>> Begin DATASET EXTRACT
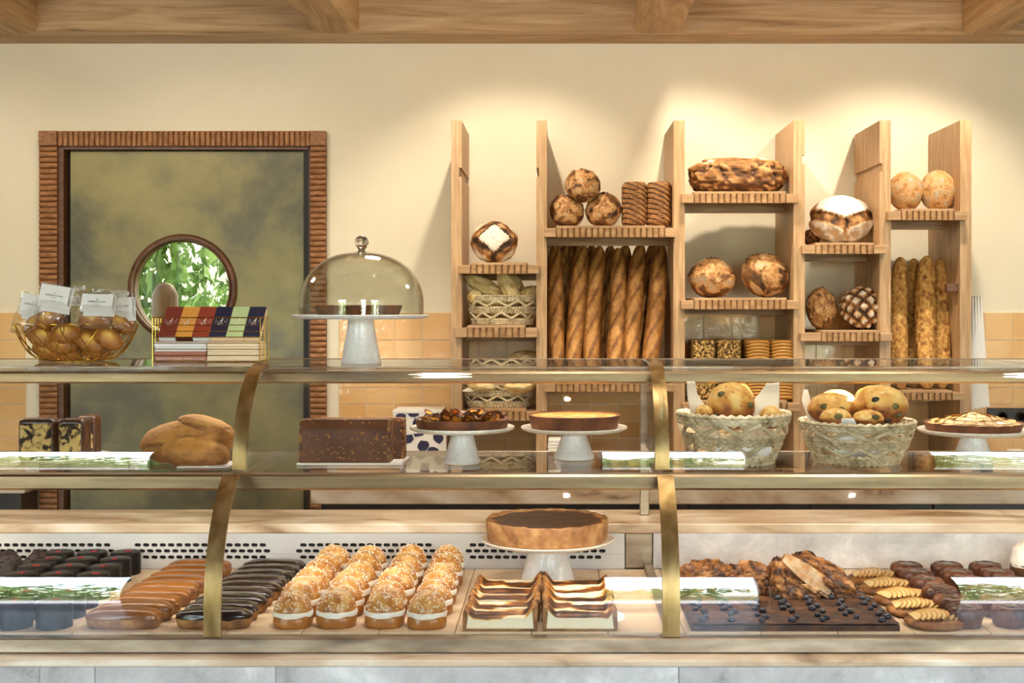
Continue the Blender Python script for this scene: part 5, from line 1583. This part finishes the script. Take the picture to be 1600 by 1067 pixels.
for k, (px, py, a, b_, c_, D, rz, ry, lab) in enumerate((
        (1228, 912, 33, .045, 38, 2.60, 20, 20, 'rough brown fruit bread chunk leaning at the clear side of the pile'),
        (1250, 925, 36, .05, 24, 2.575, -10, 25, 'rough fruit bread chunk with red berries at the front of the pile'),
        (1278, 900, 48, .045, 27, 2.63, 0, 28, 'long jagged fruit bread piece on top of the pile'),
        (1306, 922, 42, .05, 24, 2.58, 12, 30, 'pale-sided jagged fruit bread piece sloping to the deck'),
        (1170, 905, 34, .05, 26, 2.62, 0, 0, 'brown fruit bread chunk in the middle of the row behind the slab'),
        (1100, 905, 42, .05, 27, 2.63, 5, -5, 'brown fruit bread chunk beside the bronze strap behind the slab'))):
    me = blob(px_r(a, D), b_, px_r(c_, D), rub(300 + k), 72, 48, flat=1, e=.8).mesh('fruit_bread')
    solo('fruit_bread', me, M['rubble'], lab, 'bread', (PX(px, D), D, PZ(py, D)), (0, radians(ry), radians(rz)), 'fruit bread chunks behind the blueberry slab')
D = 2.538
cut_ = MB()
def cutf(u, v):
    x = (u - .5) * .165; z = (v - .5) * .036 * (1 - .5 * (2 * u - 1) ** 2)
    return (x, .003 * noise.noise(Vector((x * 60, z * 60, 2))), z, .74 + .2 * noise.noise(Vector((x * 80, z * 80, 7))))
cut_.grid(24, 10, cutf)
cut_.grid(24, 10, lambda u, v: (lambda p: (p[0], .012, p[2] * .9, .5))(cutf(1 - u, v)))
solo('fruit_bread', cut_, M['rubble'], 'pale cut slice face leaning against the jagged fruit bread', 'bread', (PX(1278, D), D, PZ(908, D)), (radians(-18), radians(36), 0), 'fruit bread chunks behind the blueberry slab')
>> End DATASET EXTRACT
>> Begin DATASET EXTRACT
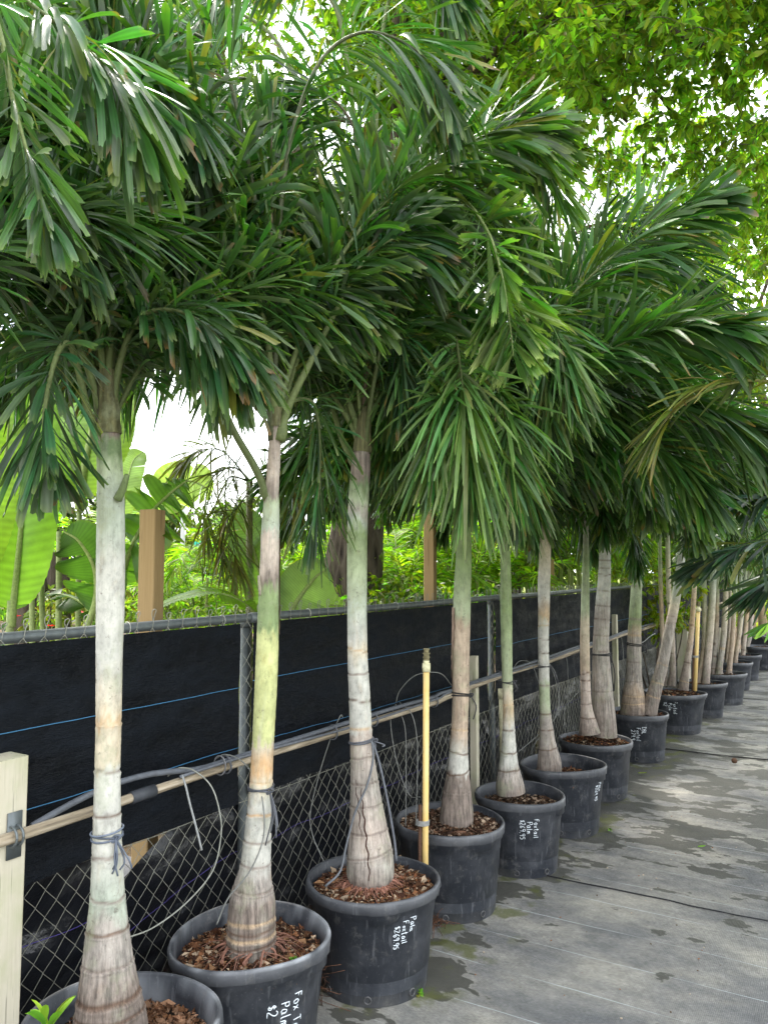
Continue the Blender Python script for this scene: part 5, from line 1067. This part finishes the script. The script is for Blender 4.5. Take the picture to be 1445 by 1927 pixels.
>> End DATASET EXTRACT
>> Begin DATASET EXTRACT
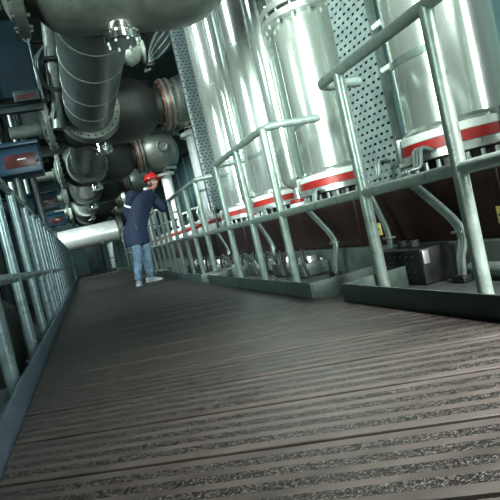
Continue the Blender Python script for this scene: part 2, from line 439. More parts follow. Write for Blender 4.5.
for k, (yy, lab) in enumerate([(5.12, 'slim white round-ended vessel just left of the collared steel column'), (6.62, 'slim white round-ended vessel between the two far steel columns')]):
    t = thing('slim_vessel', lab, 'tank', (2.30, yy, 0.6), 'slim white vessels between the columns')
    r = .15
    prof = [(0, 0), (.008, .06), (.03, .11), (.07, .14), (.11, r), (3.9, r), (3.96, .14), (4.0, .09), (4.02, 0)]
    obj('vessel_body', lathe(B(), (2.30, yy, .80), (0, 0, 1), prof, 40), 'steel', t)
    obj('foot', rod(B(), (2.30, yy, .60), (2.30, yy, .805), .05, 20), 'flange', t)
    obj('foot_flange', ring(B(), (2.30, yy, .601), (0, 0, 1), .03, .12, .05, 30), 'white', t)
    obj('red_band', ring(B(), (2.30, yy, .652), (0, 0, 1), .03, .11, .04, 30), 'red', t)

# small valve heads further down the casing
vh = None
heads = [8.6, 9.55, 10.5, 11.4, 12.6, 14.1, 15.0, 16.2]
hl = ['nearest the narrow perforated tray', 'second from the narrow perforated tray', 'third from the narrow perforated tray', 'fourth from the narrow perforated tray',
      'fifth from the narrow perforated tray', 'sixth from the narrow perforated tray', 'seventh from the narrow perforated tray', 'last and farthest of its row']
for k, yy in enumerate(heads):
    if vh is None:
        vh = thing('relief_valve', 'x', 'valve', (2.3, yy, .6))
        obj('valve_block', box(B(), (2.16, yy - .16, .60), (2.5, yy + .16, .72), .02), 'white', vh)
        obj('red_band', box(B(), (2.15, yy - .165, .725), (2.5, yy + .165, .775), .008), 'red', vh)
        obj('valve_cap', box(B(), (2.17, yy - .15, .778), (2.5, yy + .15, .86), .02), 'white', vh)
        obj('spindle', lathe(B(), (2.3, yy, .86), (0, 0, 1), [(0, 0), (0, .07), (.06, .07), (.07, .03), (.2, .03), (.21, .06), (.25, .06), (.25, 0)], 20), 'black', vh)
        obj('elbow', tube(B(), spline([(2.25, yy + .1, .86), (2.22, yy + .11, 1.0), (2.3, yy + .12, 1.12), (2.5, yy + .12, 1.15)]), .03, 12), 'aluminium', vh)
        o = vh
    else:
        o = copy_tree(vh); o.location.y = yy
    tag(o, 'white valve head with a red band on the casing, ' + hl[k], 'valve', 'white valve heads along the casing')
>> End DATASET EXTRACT
> [SHORT PROBLEM]:
Will you return exactly the lines above from the one with "Continue the Blender Python script for this scene: part 2, from" down to the one with "30), 'red', t)", counting both as part of the range?

> [REPLY TO THE TASK]:
Continue the Blender Python script for this scene: part 2, from line 439. More parts follow. Write for Blender 4.5.
for k, (yy, lab) in enumerate([(5.12, 'slim white round-ended vessel just left of the collared steel column'), (6.62, 'slim white round-ended vessel between the two far steel columns')]):
    t = thing('slim_vessel', lab, 'tank', (2.30, yy, 0.6), 'slim white vessels between the columns')
    r = .15
    prof = [(0, 0), (.008, .06), (.03, .11), (.07, .14), (.11, r), (3.9, r), (3.96, .14), (4.0, .09), (4.02, 0)]
    obj('vessel_body', lathe(B(), (2.30, yy, .80), (0, 0, 1), prof, 40), 'steel', t)
    obj('foot', rod(B(), (2.30, yy, .60), (2.30, yy, .805), .05, 20), 'flange', t)
    obj('foot_flange', ring(B(), (2.30, yy, .601), (0, 0, 1), .03, .12, .05, 30), 'white', t)
    obj('red_band', ring(B(), (2.30, yy, .652), (0, 0, 1), .03, .11, .04, 30), 'red', t)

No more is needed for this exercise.